Keep only the lines from the top of the listing through the one with "ex, V, 0.95)", and reproduce them unaltered.
......
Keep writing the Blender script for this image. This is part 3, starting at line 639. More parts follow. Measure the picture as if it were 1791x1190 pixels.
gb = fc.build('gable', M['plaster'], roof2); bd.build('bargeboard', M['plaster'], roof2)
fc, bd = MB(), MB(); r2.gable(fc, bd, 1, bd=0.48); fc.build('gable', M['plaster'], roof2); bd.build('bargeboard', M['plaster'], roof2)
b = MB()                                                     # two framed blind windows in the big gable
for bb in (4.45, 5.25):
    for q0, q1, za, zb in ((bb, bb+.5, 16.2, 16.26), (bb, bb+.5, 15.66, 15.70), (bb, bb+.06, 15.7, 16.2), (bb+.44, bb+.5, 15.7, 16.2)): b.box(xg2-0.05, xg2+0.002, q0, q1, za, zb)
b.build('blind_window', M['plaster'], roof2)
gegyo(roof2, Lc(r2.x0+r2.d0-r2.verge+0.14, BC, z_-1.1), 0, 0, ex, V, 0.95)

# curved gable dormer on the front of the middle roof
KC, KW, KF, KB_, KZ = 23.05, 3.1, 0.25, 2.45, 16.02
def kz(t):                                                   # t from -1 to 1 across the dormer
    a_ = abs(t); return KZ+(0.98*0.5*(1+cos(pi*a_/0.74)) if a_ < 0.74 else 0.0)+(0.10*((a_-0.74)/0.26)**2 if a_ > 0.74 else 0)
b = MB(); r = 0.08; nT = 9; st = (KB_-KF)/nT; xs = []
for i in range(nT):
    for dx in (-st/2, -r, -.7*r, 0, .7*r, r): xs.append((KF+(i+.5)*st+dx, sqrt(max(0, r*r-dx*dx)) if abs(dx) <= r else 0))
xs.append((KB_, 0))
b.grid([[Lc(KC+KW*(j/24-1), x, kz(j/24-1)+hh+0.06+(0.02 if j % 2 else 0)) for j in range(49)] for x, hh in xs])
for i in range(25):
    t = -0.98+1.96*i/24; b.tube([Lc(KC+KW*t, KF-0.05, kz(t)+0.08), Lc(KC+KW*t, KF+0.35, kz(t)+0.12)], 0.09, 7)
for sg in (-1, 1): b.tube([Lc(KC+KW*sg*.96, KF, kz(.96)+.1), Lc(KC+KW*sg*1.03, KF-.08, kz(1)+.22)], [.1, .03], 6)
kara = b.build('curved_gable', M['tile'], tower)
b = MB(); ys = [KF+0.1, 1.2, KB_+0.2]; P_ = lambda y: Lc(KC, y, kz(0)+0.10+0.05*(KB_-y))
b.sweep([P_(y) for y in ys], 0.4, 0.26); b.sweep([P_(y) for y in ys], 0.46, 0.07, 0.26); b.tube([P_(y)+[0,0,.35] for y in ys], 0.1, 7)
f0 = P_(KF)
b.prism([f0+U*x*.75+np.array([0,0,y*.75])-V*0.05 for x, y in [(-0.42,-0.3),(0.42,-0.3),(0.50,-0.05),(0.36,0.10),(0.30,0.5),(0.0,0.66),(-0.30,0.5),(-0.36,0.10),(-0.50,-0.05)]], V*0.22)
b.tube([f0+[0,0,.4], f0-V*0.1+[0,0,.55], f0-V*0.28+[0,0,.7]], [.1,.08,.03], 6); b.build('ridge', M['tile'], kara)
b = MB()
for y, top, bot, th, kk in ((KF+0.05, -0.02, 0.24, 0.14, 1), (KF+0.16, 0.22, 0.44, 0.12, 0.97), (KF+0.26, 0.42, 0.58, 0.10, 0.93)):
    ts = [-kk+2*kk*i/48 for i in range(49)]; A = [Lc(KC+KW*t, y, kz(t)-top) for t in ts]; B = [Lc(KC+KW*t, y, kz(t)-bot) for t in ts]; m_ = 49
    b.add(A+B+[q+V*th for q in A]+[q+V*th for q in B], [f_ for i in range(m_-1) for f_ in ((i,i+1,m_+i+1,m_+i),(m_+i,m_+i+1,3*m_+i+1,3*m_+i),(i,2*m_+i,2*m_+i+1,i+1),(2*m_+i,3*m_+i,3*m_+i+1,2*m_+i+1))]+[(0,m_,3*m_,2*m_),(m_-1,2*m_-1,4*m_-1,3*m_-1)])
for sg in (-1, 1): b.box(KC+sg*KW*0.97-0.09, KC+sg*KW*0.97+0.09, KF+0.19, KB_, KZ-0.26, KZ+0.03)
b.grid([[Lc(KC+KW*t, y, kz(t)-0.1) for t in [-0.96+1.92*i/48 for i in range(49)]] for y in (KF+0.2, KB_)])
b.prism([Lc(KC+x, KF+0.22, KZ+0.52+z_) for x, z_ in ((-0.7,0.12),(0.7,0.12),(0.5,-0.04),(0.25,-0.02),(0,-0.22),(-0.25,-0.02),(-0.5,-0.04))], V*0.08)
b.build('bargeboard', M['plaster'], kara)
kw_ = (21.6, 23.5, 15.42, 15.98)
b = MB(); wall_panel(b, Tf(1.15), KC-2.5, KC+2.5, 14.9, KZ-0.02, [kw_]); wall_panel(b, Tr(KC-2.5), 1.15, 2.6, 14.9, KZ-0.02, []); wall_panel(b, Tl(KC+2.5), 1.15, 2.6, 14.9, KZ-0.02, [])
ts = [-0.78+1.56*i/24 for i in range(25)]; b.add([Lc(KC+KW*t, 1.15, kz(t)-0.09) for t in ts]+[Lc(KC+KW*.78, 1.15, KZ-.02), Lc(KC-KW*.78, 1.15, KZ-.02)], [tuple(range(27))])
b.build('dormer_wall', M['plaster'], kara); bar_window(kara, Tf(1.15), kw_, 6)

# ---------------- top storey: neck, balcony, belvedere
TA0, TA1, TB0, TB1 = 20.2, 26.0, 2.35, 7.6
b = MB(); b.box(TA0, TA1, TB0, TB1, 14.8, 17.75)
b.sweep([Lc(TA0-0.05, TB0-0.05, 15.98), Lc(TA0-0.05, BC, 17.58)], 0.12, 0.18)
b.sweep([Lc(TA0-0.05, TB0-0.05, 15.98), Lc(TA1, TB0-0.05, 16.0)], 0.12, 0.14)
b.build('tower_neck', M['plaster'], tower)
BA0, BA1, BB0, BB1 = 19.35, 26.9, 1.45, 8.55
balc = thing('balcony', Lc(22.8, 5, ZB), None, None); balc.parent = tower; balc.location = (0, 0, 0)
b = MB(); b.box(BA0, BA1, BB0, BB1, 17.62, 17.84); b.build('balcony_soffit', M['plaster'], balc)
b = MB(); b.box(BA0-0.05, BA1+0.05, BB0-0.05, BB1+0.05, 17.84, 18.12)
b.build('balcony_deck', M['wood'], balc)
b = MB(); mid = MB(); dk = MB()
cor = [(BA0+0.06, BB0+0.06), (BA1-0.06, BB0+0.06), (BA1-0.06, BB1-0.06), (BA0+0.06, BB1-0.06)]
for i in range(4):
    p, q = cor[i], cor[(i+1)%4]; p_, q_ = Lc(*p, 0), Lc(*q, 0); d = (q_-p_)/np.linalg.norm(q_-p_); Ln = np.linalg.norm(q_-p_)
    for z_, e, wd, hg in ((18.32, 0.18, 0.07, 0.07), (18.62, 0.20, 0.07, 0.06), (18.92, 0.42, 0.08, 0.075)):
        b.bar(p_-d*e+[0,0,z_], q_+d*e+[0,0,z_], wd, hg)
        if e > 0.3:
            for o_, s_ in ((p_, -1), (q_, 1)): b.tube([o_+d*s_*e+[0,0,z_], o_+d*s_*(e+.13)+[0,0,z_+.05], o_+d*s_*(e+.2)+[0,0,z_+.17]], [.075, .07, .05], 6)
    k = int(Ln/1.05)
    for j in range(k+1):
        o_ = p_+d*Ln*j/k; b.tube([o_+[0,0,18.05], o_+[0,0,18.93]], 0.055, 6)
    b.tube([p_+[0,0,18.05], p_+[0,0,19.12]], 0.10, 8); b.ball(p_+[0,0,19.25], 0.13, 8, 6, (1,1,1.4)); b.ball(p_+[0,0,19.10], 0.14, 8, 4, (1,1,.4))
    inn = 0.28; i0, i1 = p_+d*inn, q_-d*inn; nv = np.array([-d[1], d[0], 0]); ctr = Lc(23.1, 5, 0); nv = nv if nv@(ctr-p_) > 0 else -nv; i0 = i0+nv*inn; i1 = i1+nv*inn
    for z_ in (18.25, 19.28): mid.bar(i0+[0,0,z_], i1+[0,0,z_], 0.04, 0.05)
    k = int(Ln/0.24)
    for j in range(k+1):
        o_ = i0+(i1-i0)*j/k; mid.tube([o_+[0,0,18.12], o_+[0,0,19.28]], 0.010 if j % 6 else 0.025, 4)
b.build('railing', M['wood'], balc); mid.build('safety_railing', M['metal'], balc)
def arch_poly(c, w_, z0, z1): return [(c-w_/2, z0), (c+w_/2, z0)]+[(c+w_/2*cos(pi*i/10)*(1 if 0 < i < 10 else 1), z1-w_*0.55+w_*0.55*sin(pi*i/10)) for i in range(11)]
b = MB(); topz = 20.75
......
Solution to this problem:
Keep writing the Blender script for this image. This is part 3, starting at line 639. More parts follow. Measure the picture as if it were 1791x1190 pixels.
gb = fc.build('gable', M['plaster'], roof2); bd.build('bargeboard', M['plaster'], roof2)
fc, bd = MB(), MB(); r2.gable(fc, bd, 1, bd=0.48); fc.build('gable', M['plaster'], roof2); bd.build('bargeboard', M['plaster'], roof2)
b = MB()                                                     # two framed blind windows in the big gable
for bb in (4.45, 5.25):
    for q0, q1, za, zb in ((bb, bb+.5, 16.2, 16.26), (bb, bb+.5, 15.66, 15.70), (bb, bb+.06, 15.7, 16.2), (bb+.44, bb+.5, 15.7, 16.2)): b.box(xg2-0.05, xg2+0.002, q0, q1, za, zb)
b.build('blind_window', M['plaster'], roof2)
gegyo(roof2, Lc(r2.x0+r2.d0-r2.verge+0.14, BC, z_-1.1), 0, 0, ex, V, 0.95)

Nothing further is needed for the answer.